We also have assumed that at the time of execution, issuance and delivery of the Purchase Contracts, the depositary receipts evidencing the PPL Depositary Shares or the PPL Units, as the case may be, (1) the Company will be validly existing and in good standing under the law of the Commonwealth of Pennsylvania and will have duly authorized, issued, executed and delivered, as applicable, the relevant Securities and Agreements referred to in the applicable opinion below in accordance with its charter and bylaws and the law of the Commonwealth of Pennsylvania and (2) the authorization, issuance, execution, delivery and performance, as applicable, of the relevant Securities and Agreements referred to in the applicable opinion below will not (a) violate the Company’s charter or bylaws, the law of the Commonwealth of Pennsylvania or any other applicable laws (excepting the law of the State of New York and the federal laws of the United States) or (b) constitute a breach or violation of any agreement or instrument which is binding upon the Company.

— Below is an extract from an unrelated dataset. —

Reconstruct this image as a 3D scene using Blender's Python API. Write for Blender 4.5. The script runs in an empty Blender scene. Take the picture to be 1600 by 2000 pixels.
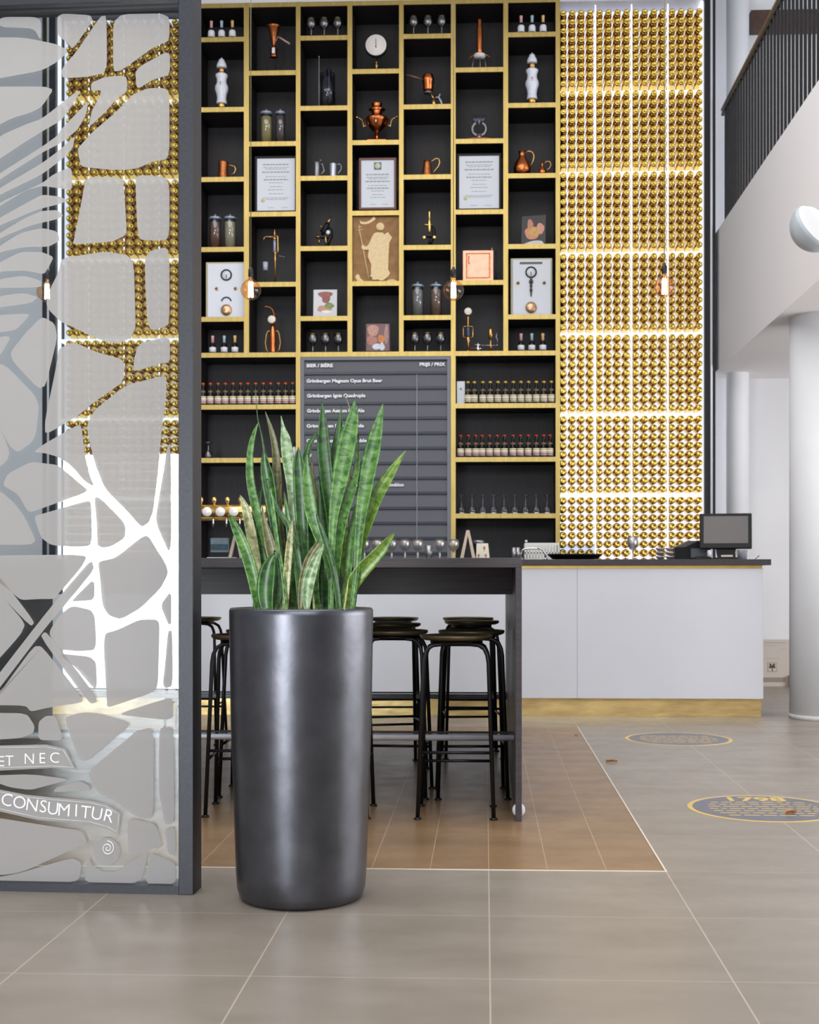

We also have assumed that at the time of the issuance and delivery of shares of PPL Common Stock or PPL Preferred Stock underlying any PPL Purchase Contracts, PPL Depositary Shares or PPL Units, such shares will have been duly authorized and validly issued in accordance with the terms of the Company’s charter and bylaws and the laws of the Commonwealth of Pennsylvania and will be fully paid and non-assessable.


Based upon the foregoing, and subject to the qualifications, assumptions and limitations stated herein, we are of the opinion that:

1.    With respect to the PPL Purchase Contracts, upon payment of the consideration for such PPL Purchase Contracts provided for in the applicable definitive purchase, underwriting or similar agreement approved by the Board of Directors of the Company and otherwise in accordance with the provisions of the applicable PPL Purchase Contract Agreement and such agreement and upon compliance with applicable regulatory requirements, the PPL Purchase Contracts will constitute valid and legally binding obligations of the Company enforceable against the Company in accordance with their terms.

2.    With respect to the PPL Depositary Shares, upon payment of the consideration therefor provided for in the applicable definitive purchase, underwriting or similar agreement approved by the Board of Directors of the Company and otherwise in accordance with the provisions of the applicable PPL Deposit Agreement and such agreement and upon compliance with applicable regulatory requirements, the depositary receipts evidencing the PPL Depositary Shares will be validly issued and will entitle the holders thereof to the rights specified in the PPL Depositary Shares and the PPL Deposit Agreement.

3.    With respect to the PPL Units, upon the payment of the consideration therefor provided for in the applicable definitive purchase, underwriting or similar agreement approved by the Board of Directors of the Company and in accordance with the provisions of the applicable PPL Purchase Contract Agreement, in the case of such PPL Purchase Contracts, and in accordance with the provisions of the applicable PPL Unit Agreement and upon compliance with applicable regulatory requirements, such PPL Units will be validly issued, fully paid and nonassessable and will constitute valid and legally binding obligations of the Company, enforceable against the Company in accordance with their terms.

Our opinions set forth above are subject to the effects of (i) bankruptcy, insolvency, fraudulent conveyance, reorganization, moratorium and other similar laws relating to or affecting creditors’ rights generally, (ii) general equitable principles (whether considered in a proceeding in equity or at law) and (iii) an implied covenant of good faith and fair dealing.

We do not express any opinion herein concerning any law other than the law of the State of New York.

We hereby consent to the filing of this opinion letter as Exhibit 5.4 to the Registration Statement and to the use of our name under the caption “Validity of the Securities and the PPL Guarantees” in the Prospectus included in the Registration Statement.